Résultat : l’application passe de 10 000 téléchargements début 2022 à plus de 50 millions en fin d’année. Aux États-Unis, elle se classe dans le top des applis les plus téléchargées sur l’App Store. Les campus universitaires en font un phénomène culturel. Le hashtag #BeReal explose sur toutes les plateformes.
Dans les coulisses : succès, chaos… et reconversion
Le succès fulgurant prend l’équipe totalement de court. Les serveurs plantent régulièrement, les notifications arrivent parfois en retard, et les bugs s’accumulent. L’entreprise, qui ne comptait qu’une poignée de salariés, doit rapidement recruter et lever des fonds pour faire face à la charge.
Mais surtout, les fondateurs doivent repenser leur modèle initial. Comment faire durer une appli conçue pour être temporaire ? Comment monétiser sans trahir l’esprit de départ ?
Le défi est complexe : BeReal se veut sans pub, sans influenceurs, sans algorithmes manipulateurs. Mais l’audience massive réclame des améliorations. En 2023, de nouvelles fonctions voient le jour : les “Bonus BeReal” (pour poster plusieurs fois par jour), une messagerie, et une meilleure gestion des souvenirs. Un équilibre fragile entre l’authenticité brute et les attentes des utilisateurs modernes.
Ce que BeReal dit de nous
Le succès de BeReal n’est pas juste une mode : il révèle un besoin profond de vérité dans nos interactions numériques. Les jeunes générations, saturées d’images trop parfaites sur Instagram ou Snapchat, cherchent un espace de respiration. BeReal offre une fenêtre, certes brève, où l’on peut exister sans fioriture.

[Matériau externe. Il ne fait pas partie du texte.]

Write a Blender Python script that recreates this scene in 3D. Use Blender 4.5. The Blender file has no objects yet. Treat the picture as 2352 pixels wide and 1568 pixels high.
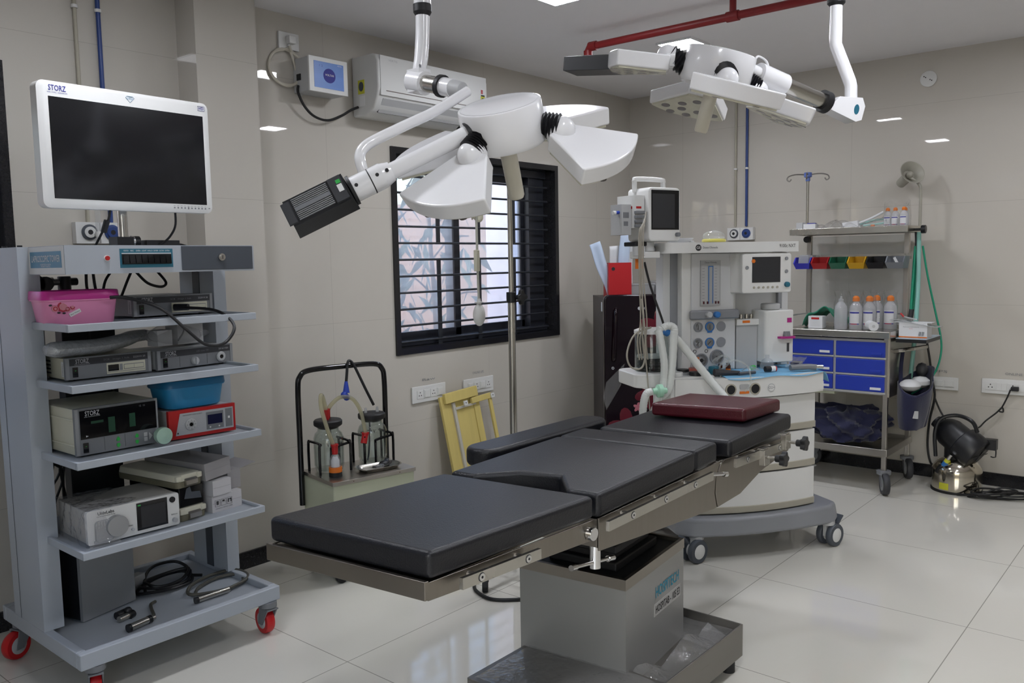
import bpy, math, random
from mathutils import Matrix, Vector
random.seed(7)
C = bpy.context.scene.collection
SC = bpy.context.scene
# ---------------------------------------------------------------- camera, world, exposure
def setup():
    yaw, pit, rol = math.radians(40.28405), math.radians(5.50351), math.radians(-1.01236)
    f = Vector((math.cos(yaw)*math.cos(pit), math.sin(yaw)*math.cos(pit), -math.sin(pit)))
    r = Vector((math.sin(yaw), -math.cos(yaw), 0)); u = r.cross(f)
    c, s = math.cos(rol), math.sin(rol)
    r, u = c*r+s*u, -s*r+c*u
    cd = bpy.data.cameras.new('camera'); co = bpy.data.objects.new('camera', cd); C.objects.link(co)
    cd.sensor_width = 36; cd.lens = 29.7396; cd.clip_start = .05; cd.clip_end = 200
    m = Matrix((r, u, -f)).transposed().to_4x4(); m.translation = (-5.5786, -3.52095, 1.38035)
    co.matrix_world = m; SC.camera = co
    SC.view_settings.view_transform = 'Standard'; SC.view_settings.look = 'None'
    SC.view_settings.gamma = 1; SC.view_settings.use_curve_mapping = False
    SC.view_settings.exposure = 0.05
    w = bpy.data.worlds.new('sky'); SC.world = w; w.use_nodes = True
    nt = w.node_tree; nt.nodes.clear()
    o = nt.nodes.new('ShaderNodeOutputWorld'); b = nt.nodes.new('ShaderNodeBackground'); k = nt.nodes.new('ShaderNodeTexSky')
    k.sky_type = 'NISHITA'; k.sun_disc = False; k.sun_elevation = math.radians(38); k.sun_rotation = math.radians(265)
    k.air_density = 1.6; k.dust_density = 4; k.ozone_density = 1
    b.inputs[1].default_value = SKY
    tn = nt.nodes.new('ShaderNodeMixRGB'); tn.blend_type = 'MULTIPLY'; tn.inputs[0].default_value = 1; tn.inputs[2].default_value = (.86, .95, 1.10, 1)
    nt.links.new(k.outputs[0], tn.inputs[1]); nt.links.new(tn.outputs[0], b.inputs[0]); nt.links.new(b.outputs[0], o.inputs[0])
SKY = 0.78
LAMP = 92.0
setup()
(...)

Mais cette quête d’authenticité pose aussi question. Peut-on être “vrai” sous la contrainte d’un format ? Est-on encore authentique si on sait que tout le monde joue le jeu ? Certains utilisateurs attendent désormais la notification BeReal pour faire des choses “intéressantes”, paradoxalement planifiées.
Une expérience devenue mouvement
BeReal est sans doute l’exemple parfait d’une appli née d’une intuition simple mais puissante, devenue phénomène malgré elle. Elle ne propose pas un monde nouveau, mais un regard décalé sur le nôtre : un monde où l’on accepte (ou revendique) l’ennui, la banalité, le quotidien.
Aujourd’hui, BeReal continue d’évoluer, entre fidélité à ses racines et pression d’un marché ultra-concurrentiel. Qu’elle s’essouffle ou s’impose durablement, elle aura marqué une étape importante : celle où l’on a osé, même brièvement, montrer qui l’on est vraiment, sans filtre.